Mc 9,30-37
“Se alguém quiser ser o primeiro, que seja o último de todos e aquele que serve a todos!”
No Evangelho deste domingo (cf. Mc 9, 30-37), Jesus faz o segundo anúncio de sua paixão, morte e ressurreição aos discípulos. A reação dos apóstolos revela uma profunda incompreensão. Eles não captam o verdadeiro sentido da mensagem de Cristo e, ao contrário, continuam presos a uma mentalidade terrena, discutindo sobre quem entre eles deveria ser o maior (cf. Mc 9, 34). Tal postura expressa um contraste evidente entre o plano de salvação de Deus e as expectativas humanas centradas no poder e na honra.
Jesus, em sua pedagogia divina, não repreende duramente os discípulos, mas pacientemente lhes ensina a verdadeira lógica do Reino de Deus, que se funda no serviço e na humildade. Ele afirma: “Se alguém quiser ser o primeiro, há de ser o último de todos e o servo de todos” (Mc 9, 35). Essa afirmação é central no ensinamento cristão, pois subverte a lógica mundana e exalta a entrega de si mesmo como forma de plenitude.
O ensino de Cristo, nesse contexto, ilumina a antropologia cristã, que vê no ser humano a imagem de Deus, chamado ao amor e à comunhão. No entanto, devido à ferida do pecado original, essa vocação ao amor é muitas vezes distorcida. Em vez de um amor autêntico, que se entrega gratuitamente, o ser humano tende ao egoísmo, à busca de poder e ao desejo de dominar. A disputa entre os discípulos sobre “quem é o maior” reflete essa inclinação deturpada, que Cristo veio redimir por meio de sua cruz e ressurreição.
A Carta de São Tiago, proposta na liturgia hodierna, reforça esse contraste entre o espírito que vem de Deus e as paixões humanas. O apóstolo escreve: “Onde há inveja e espírito faccioso, também há perturbação e todo gênero de obras más. Mas a sabedoria que vem do alto é, em primeiro lugar, pura; depois, é pacífica, indulgente, dócil, cheia de misericórdia e de bons frutos, imparcial, sem hipocrisia” (Tg 3, 16-17). Aqui, somos convidados a buscar a sabedoria divina, que se manifesta na pureza de coração e na busca da paz, contrastando com a desordem causada pela inveja e pelas divisões.

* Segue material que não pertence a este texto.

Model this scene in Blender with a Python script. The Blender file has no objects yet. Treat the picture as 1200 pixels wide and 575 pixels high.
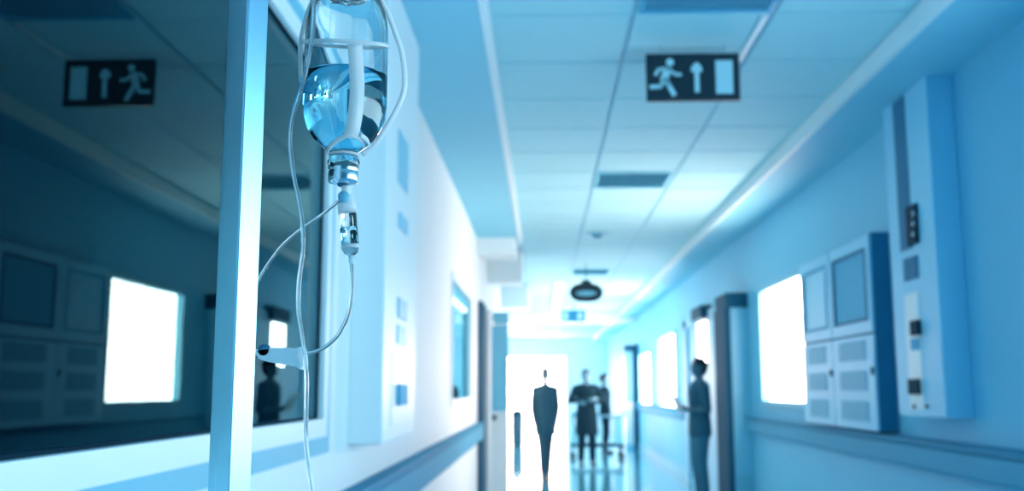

O caminho que Cristo apresenta é, sem dúvida, exigente. Ele pede que abandonemos nossas seguranças terrenas e nossas aspirações egoístas para abraçar a cruz. No entanto, como o próprio Senhor afirma, “quem perder a sua vida por causa de mim e do Evangelho, salvá-la-á” (Mc 8, 35). A verdadeira vida não se encontra na preservação egoísta de si mesmo, mas na entrega generosa ao serviço dos outros e na conformidade à vontade de Deus.
Seguir Cristo implica renunciar às ambições pessoais que nos afastam do verdadeiro sentido da existência. O discipulado autêntico exige uma transformação profunda, em que o amor de Deus purifica nossas intenções e ações, conforme a sabedoria que vem do alto. Acolher essa sabedoria nos conduz à paz interior e à prática da justiça, como São Tiago sublinha: “É com a paz que uma colheita de justiça é semeada pelos obreiros da paz” (Tg 3, 18).
Este é o convite do Evangelho: uma vida plenamente vivida na lógica do serviço e da doação, onde a grandeza não está no domínio, mas na humildade e na entrega de si. Somente ao seguir esse caminho, iluminado pela cruz e pela ressurreição, encontramos o verdadeiro sentido de nossa vocação cristã.


Referência: BENTO XVI. Um caminho de fé antigo e sempre novo: Pregações para o ano Litúrgico. Tomo II.